--- Start ---
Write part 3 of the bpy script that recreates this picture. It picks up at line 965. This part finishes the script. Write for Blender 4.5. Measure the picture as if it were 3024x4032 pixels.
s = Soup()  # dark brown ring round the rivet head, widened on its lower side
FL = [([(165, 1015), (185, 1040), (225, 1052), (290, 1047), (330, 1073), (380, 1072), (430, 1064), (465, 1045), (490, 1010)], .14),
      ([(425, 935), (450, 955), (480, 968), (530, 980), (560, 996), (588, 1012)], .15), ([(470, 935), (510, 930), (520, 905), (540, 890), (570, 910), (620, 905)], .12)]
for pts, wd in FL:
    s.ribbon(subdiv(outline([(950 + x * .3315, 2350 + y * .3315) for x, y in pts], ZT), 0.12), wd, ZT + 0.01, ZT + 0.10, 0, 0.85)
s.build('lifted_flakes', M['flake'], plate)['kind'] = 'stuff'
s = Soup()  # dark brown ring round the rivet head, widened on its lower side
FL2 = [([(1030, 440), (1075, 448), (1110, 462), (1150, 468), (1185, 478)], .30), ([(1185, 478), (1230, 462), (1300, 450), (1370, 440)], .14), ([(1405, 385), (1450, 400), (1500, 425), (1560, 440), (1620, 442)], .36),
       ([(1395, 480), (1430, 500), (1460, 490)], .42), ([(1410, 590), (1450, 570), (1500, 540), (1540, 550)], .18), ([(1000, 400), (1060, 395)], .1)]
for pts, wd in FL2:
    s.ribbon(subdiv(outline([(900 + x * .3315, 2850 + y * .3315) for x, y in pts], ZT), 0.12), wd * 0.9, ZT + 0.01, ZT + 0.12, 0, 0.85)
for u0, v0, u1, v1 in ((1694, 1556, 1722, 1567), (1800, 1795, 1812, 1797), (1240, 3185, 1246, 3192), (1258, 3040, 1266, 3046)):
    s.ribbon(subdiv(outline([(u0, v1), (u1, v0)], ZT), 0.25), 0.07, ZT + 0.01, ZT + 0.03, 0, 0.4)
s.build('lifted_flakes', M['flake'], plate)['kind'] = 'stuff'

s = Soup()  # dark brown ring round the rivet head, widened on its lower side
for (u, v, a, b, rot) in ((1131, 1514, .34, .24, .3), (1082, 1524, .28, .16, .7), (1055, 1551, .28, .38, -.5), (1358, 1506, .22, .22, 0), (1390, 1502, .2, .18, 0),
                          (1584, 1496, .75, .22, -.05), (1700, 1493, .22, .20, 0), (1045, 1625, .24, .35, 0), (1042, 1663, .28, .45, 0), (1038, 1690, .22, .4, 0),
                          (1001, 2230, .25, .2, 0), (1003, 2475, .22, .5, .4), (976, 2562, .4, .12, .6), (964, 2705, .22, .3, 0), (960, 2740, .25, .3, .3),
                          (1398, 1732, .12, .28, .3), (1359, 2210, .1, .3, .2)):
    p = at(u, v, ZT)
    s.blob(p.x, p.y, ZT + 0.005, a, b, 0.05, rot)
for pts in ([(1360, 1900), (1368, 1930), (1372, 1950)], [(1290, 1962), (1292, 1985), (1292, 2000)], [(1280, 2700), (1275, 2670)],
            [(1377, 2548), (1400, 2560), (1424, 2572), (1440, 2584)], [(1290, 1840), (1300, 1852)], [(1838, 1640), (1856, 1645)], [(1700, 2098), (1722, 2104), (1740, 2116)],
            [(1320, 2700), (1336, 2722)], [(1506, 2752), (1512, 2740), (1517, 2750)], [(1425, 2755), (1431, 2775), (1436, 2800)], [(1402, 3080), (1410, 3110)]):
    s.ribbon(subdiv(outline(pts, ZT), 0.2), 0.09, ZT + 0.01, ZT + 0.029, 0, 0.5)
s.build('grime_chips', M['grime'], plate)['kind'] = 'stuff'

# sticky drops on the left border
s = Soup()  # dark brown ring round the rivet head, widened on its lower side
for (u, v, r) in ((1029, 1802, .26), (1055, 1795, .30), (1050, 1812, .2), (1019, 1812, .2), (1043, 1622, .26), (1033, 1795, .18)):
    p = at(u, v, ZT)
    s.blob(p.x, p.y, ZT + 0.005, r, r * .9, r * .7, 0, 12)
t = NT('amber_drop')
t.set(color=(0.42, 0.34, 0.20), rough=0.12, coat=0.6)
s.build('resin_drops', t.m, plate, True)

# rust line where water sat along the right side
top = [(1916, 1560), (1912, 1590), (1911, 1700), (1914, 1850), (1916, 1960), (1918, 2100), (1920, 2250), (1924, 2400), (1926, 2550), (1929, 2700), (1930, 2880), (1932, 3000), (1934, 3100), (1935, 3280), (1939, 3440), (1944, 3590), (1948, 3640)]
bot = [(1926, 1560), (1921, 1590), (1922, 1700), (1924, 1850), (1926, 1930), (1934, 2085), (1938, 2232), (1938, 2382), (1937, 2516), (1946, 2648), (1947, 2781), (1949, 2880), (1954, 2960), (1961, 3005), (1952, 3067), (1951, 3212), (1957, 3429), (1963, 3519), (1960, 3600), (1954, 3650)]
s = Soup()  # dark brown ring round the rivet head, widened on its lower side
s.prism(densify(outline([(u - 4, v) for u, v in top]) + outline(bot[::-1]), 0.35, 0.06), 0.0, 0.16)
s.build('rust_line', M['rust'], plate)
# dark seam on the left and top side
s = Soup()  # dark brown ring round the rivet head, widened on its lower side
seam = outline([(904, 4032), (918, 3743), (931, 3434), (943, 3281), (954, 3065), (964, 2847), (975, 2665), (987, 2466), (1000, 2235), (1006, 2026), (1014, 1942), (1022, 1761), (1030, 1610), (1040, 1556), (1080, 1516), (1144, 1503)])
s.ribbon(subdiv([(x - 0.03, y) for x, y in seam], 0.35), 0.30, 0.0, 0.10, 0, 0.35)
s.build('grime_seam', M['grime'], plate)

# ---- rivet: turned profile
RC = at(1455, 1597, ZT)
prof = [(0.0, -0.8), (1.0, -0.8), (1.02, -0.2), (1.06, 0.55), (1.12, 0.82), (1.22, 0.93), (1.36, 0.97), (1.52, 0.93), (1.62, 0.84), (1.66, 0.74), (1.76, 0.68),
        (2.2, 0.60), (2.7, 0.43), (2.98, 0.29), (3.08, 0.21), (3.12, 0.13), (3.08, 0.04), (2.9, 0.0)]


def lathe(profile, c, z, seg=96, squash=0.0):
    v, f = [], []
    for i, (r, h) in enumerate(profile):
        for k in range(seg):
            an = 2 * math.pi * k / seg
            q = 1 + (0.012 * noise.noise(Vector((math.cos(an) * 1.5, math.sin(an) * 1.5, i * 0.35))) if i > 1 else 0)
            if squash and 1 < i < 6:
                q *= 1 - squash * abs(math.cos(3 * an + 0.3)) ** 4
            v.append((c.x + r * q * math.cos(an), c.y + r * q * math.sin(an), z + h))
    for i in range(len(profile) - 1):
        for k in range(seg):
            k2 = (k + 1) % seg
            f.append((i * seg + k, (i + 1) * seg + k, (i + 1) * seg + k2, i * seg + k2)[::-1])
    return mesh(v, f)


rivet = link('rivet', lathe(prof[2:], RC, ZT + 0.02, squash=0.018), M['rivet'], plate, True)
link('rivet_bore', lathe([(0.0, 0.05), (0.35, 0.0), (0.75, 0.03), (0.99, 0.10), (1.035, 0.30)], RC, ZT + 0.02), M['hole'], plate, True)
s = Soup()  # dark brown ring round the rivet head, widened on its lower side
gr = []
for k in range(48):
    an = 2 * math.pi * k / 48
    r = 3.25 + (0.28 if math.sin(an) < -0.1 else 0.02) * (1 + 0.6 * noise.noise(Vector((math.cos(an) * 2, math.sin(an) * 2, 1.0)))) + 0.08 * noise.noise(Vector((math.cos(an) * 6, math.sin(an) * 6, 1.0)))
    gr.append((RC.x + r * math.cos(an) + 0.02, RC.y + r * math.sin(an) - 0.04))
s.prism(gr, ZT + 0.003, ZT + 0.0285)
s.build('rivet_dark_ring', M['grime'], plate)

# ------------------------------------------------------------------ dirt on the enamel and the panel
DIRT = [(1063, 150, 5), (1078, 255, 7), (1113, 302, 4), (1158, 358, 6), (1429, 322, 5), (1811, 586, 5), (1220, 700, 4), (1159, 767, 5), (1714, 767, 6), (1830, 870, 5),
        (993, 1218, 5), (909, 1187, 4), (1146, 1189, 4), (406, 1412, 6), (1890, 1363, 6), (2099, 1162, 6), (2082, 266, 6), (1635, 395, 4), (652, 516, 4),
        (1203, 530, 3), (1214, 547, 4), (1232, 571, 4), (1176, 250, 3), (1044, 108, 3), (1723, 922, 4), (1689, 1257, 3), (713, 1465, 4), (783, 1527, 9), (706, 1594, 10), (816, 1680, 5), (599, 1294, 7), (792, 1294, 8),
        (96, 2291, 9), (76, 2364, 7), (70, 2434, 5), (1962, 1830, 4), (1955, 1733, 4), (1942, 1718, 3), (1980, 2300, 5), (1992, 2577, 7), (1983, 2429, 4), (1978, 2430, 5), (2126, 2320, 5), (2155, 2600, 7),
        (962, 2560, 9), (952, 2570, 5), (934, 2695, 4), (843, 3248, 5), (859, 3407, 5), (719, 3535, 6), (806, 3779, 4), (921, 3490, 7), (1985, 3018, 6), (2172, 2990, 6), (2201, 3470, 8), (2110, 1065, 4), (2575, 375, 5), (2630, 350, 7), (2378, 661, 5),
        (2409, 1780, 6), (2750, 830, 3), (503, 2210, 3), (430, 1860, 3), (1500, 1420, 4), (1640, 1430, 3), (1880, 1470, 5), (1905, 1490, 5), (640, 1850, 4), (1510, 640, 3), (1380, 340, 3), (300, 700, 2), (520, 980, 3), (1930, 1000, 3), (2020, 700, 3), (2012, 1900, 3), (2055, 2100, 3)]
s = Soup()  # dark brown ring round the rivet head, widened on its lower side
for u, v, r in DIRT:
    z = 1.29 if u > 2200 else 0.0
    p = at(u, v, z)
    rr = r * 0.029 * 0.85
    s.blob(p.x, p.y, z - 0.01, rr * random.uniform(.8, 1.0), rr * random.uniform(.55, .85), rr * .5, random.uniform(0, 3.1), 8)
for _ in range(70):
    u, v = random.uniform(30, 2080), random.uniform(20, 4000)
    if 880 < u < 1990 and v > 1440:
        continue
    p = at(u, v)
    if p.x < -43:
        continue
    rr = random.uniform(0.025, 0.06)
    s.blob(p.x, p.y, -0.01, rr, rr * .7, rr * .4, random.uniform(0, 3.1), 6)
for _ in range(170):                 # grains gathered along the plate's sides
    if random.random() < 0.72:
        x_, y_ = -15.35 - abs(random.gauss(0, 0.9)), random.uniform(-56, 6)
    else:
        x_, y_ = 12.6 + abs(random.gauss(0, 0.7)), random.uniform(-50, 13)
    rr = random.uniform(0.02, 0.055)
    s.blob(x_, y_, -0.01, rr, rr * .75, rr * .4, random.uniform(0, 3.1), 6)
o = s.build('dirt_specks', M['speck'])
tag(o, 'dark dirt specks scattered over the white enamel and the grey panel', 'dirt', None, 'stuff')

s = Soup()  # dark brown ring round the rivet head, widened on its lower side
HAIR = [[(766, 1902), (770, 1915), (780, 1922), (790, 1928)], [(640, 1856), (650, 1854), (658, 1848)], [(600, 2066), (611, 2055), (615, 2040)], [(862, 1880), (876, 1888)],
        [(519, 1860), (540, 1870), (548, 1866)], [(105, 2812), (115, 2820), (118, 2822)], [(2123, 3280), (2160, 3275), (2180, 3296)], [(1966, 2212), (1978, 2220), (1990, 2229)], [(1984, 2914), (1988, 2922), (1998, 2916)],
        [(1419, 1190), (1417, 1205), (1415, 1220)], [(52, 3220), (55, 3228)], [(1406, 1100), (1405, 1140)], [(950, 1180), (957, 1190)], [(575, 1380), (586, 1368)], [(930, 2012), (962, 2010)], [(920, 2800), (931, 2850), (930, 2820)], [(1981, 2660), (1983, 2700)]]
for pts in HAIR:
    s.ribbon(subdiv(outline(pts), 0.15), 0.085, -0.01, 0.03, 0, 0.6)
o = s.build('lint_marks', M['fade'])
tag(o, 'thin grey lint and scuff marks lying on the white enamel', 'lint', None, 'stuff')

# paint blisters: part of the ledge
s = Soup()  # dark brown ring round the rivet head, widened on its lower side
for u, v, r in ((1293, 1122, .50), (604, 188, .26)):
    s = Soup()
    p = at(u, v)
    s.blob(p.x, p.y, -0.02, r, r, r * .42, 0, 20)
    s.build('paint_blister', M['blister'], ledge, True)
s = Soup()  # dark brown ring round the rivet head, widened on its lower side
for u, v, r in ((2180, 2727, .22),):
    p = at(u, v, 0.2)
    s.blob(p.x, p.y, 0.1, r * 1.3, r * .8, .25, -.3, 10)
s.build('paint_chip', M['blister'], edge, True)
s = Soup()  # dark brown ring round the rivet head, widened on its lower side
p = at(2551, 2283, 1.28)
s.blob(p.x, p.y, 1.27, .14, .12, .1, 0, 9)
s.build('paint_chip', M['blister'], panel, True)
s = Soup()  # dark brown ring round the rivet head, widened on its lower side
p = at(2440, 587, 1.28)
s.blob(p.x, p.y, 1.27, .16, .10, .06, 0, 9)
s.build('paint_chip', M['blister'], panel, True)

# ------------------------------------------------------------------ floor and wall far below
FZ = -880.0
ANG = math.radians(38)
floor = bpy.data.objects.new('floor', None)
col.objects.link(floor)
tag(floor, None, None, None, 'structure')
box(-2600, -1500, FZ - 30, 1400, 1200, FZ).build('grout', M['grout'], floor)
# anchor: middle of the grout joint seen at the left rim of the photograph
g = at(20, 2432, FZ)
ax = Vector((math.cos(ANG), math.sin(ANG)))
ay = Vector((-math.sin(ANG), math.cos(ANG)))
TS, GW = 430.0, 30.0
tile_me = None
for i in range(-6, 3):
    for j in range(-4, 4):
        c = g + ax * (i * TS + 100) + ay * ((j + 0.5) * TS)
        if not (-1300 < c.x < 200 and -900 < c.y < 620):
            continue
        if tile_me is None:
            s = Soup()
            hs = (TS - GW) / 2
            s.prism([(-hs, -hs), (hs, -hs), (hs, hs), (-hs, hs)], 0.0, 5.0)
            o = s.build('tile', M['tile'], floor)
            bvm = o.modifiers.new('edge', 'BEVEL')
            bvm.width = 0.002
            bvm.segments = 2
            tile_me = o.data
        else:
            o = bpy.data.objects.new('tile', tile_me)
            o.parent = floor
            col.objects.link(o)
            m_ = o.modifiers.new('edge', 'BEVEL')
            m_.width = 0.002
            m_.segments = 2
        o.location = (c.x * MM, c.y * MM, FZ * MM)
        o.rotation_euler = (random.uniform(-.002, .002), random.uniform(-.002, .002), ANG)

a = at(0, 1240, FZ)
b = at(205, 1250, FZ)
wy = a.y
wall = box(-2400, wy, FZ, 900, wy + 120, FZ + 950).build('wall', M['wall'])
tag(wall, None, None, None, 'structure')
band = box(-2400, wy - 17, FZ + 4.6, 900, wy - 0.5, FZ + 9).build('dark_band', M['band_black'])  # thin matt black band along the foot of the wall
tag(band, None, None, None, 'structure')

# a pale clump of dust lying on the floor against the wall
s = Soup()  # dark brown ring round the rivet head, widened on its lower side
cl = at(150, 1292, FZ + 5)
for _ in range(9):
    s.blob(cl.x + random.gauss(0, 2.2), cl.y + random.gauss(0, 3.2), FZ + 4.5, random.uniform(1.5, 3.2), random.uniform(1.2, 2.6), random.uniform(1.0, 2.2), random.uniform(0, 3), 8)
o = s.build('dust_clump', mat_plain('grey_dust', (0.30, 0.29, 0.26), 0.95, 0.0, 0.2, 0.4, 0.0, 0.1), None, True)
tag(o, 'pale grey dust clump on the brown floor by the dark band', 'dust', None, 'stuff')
--- End ---
Find each line with the string "part" and copy it out.

Write part 3 of the bpy script that recreates this picture. It picks up at line 965. This part finishes the script. Write for Blender 4.5. Measure the picture as if it were 3024x4032 pixels.
# paint blisters: part of the ledge